All adult human beings have a world view in one form or another and whether consciously or unconsciously. The antidote to imposition is neither dispensing with worldview altogether nor postmodernism which basically tells us that one’s ideas about the physical and human reality, about moral beliefs and values and about what is or is not important in life, are entirely “personal” choices and one should tolerate and learn to live with other people’s beliefs, values, and preferences. One consequence of this outlook is that, logically, one cannot tell anybody else that certain choices, prefernces and actions are wrong. A moment’s reflection will show that no group or community or society can survive long on this basis.Thisa is so because there are certain beliefs about the world we live in and about human reality which are patently false. Very few nowadays would dispute that we llive in a heliocentric rather than in a geocentric world or in a world which is governed by certain physical laws and constraints rather than in a totally chaotic envirnment. Even in the sphere of morality, no community of human beings can survive where it was morally permitted to take the lives of innocent children soon after birth or torture innocent individuals at one’s whim.

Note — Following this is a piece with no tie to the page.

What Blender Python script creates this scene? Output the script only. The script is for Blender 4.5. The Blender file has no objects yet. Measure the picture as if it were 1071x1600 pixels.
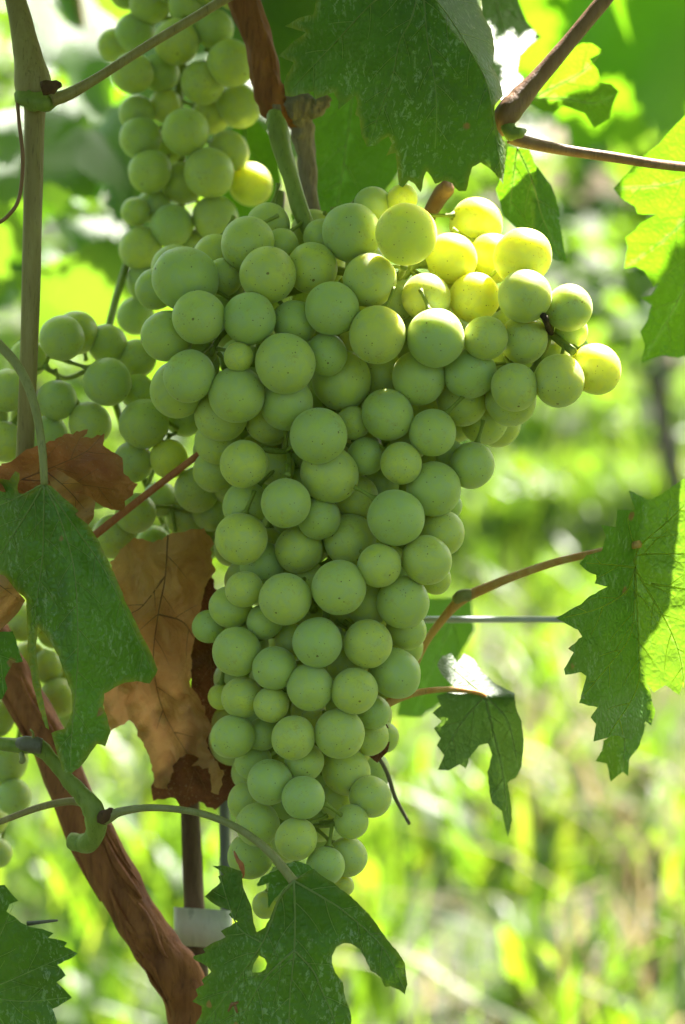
import bpy, math, random
import numpy as np
from mathutils import Vector, Matrix, noise
from mathutils.geometry import delaunay_2d_cdt

random.seed(7)
rng = np.random.default_rng(7)
scene = bpy.context.scene
COL = scene.collection
RAD = math.radians

# ------------------------------------------------------------------ camera
CAM_H = 0.95            # metres above the ground
PITCH = RAD(8.0)       # looking slightly down
D0 = 0.70               # focus distance
KPX = (0.32 / 1600) / D0
CAM = Vector((0, -D0 * math.cos(PITCH), CAM_H))
FWD = Vector((0, math.cos(PITCH), -math.sin(PITCH)))
UP = Vector((0, math.sin(PITCH), math.cos(PITCH)))
RIGHT = Vector((1, 0, 0))
cam_data = bpy.data.cameras.new('camera')
cam = bpy.data.objects.new('camera', cam_data)
COL.objects.link(cam)
cam.location = CAM
cam.rotation_euler = (RAD(90) - PITCH, 0, 0)
cam_data.sensor_fit = 'VERTICAL'
cam_data.sensor_height = 23.6
cam_data.lens = 23.6 * D0 / 0.32
cam_data.clip_start = 0.02
cam_data.clip_end = 500
cam_data.dof.use_dof = True
cam_data.dof.focus_distance = D0 + 0.004
cam_data.dof.aperture_fstop = 6.0
cam_data.dof.aperture_blades = 0
scene.camera = cam

# ------------------------------------------------------------------ sky, sun, exposure
SUN_EL, SUN_AZ = RAD(52), RAD(30)      # behind the bunch, to the right
SUN = Vector((math.sin(SUN_AZ) * math.cos(SUN_EL), math.cos(SUN_AZ) * math.cos(SUN_EL), math.sin(SUN_EL)))
world = bpy.data.worlds.new('World')
scene.world = world
world.use_nodes = True
wn = world.node_tree.nodes
wl = world.node_tree.links
wn.clear()
sky = wn.new('ShaderNodeTexSky')
sky.sky_type = 'NISHITA'
sky.sun_disc = False
sky.sun_elevation = SUN_EL
sky.sun_rotation = SUN_AZ
sky.dust_density = 3.5
sky.ozone_density = 0.6
bg = wn.new('ShaderNodeBackground')
bg.inputs['Strength'].default_value = 0.05
wo = wn.new('ShaderNodeOutputWorld')
wl.new(sky.outputs[0], bg.inputs[0])
wl.new(bg.outputs[0], wo.inputs[0])
sun_data = bpy.data.lights.new('sun', 'SUN')
sun_data.energy = 5.0
sun_data.angle = RAD(0.53)
sun_data.color = (1.0, 0.95, 0.86)
sun = bpy.data.objects.new('sun', sun_data)
COL.objects.link(sun)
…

All human beings are “condemned” to have a worldview in one form or another. Rational human beings can live together peacefully without resorting to imposing one’s worldview on others by force provided one holds one’s worldview tentavely and recognizes that one may be mistaken about some of the beliefs one holds, , one is open to alternative points of views and one seeks to persuade others to one’s points of view by rational arguments and discussion.